# Task inputs:
§
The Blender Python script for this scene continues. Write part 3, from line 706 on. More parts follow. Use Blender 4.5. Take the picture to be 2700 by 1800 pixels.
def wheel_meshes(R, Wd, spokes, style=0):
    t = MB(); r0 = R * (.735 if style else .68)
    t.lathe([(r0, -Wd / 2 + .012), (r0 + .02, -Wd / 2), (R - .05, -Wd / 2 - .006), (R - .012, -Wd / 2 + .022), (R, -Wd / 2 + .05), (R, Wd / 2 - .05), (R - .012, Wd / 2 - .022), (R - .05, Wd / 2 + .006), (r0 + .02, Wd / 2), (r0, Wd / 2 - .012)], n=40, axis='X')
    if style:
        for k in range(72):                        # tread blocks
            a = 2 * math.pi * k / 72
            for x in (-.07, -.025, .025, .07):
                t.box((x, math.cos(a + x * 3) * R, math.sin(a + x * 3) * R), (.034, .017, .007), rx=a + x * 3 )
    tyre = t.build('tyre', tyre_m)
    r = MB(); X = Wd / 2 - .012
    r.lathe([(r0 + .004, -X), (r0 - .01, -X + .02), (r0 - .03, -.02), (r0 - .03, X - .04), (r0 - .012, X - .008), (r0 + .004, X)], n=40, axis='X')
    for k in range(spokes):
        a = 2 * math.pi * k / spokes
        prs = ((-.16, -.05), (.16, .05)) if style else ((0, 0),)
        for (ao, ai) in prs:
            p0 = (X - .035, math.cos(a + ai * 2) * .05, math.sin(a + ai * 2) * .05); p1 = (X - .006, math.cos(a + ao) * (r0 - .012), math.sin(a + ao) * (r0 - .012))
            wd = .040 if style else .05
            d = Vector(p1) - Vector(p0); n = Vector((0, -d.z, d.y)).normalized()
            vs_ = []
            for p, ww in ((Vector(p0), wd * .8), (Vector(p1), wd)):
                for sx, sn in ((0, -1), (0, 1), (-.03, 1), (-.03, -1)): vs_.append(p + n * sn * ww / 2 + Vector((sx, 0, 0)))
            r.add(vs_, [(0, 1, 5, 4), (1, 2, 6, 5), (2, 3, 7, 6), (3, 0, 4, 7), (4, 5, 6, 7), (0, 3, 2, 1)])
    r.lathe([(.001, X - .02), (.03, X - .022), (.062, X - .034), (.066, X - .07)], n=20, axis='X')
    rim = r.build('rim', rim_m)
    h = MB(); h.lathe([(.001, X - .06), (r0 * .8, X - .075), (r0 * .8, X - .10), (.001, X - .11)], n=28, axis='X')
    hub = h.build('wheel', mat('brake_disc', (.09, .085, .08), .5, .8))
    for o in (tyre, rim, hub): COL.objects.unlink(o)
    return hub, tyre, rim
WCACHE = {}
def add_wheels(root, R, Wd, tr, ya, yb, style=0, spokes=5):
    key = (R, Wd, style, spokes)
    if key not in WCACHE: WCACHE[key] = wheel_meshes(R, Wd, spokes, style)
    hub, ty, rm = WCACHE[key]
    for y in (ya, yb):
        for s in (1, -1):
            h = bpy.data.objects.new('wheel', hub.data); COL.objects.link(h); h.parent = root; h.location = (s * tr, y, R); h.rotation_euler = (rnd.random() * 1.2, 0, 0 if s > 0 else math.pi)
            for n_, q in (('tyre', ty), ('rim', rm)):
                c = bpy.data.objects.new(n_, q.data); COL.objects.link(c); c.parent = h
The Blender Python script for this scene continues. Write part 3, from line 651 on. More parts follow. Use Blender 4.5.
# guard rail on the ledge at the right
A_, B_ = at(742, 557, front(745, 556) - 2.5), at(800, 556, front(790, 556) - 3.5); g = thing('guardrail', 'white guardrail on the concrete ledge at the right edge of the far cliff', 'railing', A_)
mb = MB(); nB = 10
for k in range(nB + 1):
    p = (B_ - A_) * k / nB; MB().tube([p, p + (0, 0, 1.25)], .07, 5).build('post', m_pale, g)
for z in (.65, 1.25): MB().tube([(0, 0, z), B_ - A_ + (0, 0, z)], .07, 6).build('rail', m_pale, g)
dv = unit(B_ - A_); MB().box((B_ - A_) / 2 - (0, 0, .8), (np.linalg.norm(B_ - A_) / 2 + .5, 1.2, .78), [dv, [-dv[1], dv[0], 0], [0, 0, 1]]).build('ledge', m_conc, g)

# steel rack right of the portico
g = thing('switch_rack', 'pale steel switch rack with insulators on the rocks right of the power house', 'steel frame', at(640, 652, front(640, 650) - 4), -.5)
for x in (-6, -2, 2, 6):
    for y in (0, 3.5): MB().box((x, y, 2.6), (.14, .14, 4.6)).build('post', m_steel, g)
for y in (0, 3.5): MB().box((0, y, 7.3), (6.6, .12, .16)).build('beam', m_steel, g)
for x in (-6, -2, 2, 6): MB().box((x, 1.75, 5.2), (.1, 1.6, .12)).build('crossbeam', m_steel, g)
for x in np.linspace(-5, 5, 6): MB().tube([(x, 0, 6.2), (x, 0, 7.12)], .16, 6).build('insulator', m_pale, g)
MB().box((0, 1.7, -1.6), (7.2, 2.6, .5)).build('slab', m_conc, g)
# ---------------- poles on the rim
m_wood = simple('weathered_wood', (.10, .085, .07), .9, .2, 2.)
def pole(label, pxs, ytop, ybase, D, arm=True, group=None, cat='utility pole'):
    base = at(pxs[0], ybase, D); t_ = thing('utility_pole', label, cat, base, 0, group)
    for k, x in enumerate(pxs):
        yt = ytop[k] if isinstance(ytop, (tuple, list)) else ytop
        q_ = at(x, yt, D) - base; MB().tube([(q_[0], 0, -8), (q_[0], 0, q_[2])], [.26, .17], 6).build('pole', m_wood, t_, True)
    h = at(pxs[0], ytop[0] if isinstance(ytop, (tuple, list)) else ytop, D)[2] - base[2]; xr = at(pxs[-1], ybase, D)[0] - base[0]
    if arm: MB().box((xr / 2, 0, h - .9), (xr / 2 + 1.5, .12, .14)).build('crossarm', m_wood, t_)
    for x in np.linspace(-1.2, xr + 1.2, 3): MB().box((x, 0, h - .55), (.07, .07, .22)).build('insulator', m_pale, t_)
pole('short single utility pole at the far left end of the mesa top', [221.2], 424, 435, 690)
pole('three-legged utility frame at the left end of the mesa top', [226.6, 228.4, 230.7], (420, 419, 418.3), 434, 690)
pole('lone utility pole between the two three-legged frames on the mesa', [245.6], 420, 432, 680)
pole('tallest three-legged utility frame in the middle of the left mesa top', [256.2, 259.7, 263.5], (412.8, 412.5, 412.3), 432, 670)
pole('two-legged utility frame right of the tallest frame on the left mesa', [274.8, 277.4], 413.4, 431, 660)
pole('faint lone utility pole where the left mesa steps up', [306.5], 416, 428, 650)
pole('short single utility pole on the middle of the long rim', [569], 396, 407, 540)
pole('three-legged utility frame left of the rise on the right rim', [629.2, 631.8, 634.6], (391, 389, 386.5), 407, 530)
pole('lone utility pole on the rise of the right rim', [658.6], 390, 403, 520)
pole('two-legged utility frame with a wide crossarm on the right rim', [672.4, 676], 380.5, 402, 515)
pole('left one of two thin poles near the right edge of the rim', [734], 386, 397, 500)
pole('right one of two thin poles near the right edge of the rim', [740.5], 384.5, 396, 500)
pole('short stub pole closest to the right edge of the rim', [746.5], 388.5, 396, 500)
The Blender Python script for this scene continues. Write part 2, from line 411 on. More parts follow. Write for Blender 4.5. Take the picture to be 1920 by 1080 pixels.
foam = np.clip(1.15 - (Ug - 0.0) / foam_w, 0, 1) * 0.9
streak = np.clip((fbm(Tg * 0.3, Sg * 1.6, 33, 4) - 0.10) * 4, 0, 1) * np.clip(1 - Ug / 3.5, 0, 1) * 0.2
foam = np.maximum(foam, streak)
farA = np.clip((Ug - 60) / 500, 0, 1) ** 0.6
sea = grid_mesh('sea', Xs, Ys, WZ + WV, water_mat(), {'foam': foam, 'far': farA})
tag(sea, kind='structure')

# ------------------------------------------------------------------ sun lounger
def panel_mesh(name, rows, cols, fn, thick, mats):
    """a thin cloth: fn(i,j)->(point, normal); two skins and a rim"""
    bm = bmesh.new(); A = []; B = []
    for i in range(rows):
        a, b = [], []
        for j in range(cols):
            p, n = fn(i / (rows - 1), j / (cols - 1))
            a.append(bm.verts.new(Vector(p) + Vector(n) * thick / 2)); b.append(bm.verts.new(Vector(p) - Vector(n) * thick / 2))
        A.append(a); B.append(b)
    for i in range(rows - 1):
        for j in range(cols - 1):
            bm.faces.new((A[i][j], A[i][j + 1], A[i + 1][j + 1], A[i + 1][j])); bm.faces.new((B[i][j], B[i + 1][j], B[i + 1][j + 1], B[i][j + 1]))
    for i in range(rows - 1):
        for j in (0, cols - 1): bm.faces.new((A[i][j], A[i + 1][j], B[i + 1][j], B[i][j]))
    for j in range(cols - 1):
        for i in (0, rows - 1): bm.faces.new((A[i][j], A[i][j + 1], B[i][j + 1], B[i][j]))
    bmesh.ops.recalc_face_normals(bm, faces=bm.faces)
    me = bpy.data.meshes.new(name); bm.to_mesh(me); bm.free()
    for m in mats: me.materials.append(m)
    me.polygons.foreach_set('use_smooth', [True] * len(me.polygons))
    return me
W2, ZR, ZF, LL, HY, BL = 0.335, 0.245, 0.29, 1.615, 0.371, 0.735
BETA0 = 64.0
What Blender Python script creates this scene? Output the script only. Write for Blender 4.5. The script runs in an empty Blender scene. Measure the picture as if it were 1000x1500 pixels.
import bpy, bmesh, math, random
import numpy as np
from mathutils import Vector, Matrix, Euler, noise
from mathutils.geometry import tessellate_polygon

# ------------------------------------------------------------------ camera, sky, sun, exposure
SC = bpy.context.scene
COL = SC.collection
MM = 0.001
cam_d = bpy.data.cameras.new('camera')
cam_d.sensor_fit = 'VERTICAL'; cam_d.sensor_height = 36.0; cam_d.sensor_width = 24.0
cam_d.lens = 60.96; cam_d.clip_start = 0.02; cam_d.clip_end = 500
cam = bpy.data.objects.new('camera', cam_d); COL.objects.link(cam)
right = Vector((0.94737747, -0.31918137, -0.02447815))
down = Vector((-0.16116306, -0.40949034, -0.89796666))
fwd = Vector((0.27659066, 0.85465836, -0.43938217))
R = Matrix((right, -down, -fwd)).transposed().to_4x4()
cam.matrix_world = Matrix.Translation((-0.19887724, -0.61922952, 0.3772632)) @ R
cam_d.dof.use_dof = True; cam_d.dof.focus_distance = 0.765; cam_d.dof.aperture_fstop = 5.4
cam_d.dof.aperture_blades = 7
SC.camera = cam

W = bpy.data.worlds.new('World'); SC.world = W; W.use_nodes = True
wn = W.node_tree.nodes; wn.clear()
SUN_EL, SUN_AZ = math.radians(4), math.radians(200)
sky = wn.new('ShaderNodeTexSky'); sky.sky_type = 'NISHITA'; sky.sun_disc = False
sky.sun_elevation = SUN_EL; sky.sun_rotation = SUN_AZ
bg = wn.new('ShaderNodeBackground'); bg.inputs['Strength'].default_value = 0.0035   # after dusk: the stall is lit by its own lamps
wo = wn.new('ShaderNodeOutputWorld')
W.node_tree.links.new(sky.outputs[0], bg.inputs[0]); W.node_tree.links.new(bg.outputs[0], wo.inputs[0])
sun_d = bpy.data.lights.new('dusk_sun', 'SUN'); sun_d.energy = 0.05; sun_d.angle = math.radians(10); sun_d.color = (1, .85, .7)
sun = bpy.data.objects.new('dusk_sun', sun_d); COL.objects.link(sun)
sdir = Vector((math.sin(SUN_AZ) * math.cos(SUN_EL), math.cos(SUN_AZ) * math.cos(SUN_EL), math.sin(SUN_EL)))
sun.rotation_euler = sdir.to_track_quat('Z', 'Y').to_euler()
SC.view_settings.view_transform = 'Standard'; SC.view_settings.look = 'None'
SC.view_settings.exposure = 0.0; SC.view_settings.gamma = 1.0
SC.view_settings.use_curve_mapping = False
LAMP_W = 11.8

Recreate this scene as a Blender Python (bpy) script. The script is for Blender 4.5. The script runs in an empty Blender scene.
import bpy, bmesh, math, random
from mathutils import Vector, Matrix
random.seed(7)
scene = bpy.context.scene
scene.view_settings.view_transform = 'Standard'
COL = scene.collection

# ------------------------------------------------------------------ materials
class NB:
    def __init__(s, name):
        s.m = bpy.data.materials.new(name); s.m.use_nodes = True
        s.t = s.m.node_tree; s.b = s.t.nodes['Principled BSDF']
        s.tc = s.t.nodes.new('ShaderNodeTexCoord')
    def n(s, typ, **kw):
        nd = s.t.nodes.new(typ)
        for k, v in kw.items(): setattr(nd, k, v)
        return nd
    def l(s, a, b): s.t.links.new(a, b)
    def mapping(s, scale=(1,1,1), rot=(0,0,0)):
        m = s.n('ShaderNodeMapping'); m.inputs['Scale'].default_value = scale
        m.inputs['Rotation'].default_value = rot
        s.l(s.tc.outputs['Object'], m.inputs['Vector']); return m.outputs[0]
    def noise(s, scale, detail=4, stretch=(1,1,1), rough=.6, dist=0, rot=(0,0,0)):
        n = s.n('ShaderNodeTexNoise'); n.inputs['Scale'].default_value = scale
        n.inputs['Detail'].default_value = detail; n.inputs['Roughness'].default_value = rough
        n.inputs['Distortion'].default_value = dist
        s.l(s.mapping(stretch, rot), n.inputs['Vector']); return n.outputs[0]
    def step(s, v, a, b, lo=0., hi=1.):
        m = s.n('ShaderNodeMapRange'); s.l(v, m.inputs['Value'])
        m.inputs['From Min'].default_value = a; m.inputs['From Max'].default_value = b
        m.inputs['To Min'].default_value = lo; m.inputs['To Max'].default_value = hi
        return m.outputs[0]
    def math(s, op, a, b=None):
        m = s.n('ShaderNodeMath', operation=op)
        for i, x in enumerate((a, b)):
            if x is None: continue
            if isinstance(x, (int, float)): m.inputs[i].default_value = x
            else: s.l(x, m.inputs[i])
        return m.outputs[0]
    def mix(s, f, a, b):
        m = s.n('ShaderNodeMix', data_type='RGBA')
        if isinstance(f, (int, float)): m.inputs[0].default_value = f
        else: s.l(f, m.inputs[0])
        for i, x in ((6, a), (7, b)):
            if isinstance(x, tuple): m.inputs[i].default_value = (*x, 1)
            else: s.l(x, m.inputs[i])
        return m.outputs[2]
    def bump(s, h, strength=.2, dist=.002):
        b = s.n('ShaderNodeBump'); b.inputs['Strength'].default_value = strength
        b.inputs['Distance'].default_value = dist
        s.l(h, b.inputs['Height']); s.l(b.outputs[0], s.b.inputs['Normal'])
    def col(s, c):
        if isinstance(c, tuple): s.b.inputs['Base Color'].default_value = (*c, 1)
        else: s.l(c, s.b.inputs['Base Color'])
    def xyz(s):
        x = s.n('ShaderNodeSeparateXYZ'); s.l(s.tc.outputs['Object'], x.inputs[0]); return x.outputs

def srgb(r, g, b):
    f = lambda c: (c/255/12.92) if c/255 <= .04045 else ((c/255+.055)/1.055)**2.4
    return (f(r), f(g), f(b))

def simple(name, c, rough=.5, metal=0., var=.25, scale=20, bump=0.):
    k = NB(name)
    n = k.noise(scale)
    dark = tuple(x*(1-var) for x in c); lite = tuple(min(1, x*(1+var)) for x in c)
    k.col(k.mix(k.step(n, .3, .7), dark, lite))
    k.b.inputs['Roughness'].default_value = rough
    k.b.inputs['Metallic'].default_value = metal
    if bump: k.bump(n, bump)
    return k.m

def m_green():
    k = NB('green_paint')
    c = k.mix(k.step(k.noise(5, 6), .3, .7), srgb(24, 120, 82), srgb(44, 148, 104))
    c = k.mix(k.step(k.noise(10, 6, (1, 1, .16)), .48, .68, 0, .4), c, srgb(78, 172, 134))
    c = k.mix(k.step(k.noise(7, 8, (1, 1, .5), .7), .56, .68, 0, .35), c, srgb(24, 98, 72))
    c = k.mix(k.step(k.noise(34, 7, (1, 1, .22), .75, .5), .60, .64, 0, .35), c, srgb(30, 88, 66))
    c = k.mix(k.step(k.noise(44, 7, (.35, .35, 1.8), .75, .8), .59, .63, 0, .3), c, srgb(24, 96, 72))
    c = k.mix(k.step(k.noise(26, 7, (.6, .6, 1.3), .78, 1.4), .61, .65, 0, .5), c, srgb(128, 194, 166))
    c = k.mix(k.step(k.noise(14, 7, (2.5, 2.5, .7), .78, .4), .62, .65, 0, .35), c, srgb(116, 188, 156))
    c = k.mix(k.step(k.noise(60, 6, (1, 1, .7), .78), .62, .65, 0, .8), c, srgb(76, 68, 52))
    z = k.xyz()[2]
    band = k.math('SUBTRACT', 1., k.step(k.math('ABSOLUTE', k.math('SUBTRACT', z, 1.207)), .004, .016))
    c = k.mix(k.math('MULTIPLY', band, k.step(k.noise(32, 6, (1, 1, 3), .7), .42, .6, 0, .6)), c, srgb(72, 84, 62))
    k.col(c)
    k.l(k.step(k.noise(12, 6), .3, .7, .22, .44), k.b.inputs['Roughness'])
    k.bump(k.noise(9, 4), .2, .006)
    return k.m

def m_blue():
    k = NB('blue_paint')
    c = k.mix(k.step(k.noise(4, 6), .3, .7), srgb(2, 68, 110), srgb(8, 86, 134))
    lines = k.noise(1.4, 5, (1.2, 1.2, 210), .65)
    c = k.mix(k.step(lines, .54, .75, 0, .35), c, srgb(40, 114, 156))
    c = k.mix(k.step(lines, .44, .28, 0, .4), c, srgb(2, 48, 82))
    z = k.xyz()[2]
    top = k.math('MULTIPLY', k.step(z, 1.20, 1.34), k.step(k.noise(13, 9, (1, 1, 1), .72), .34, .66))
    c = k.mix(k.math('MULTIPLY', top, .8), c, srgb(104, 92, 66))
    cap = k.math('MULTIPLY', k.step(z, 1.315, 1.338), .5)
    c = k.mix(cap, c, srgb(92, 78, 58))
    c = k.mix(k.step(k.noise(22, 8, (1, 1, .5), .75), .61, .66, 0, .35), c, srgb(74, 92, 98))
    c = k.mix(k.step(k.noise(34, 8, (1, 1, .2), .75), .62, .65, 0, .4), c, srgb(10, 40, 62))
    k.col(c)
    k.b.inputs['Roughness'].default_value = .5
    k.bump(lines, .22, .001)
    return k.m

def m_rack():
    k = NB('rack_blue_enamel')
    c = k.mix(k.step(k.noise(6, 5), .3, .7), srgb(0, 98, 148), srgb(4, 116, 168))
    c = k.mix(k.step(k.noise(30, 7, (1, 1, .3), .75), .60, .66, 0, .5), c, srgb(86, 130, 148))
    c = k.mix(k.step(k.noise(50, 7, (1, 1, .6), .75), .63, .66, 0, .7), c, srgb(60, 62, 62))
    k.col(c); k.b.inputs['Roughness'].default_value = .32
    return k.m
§
# Requirement:
Return nothing but the lines running from the line with "by 1080 pixels." through the line with "farA = np.clip((Ug - 60) / 500, 0, 1) ** 0.6", exactly as they appear.

# Exercise solution:
The Blender Python script for this scene continues. Write part 2, from line 411 on. More parts follow. Write for Blender 4.5. Take the picture to be 1920 by 1080 pixels.
foam = np.clip(1.15 - (Ug - 0.0) / foam_w, 0, 1) * 0.9
streak = np.clip((fbm(Tg * 0.3, Sg * 1.6, 33, 4) - 0.10) * 4, 0, 1) * np.clip(1 - Ug / 3.5, 0, 1) * 0.2
foam = np.maximum(foam, streak)
farA = np.clip((Ug - 60) / 500, 0, 1) ** 0.6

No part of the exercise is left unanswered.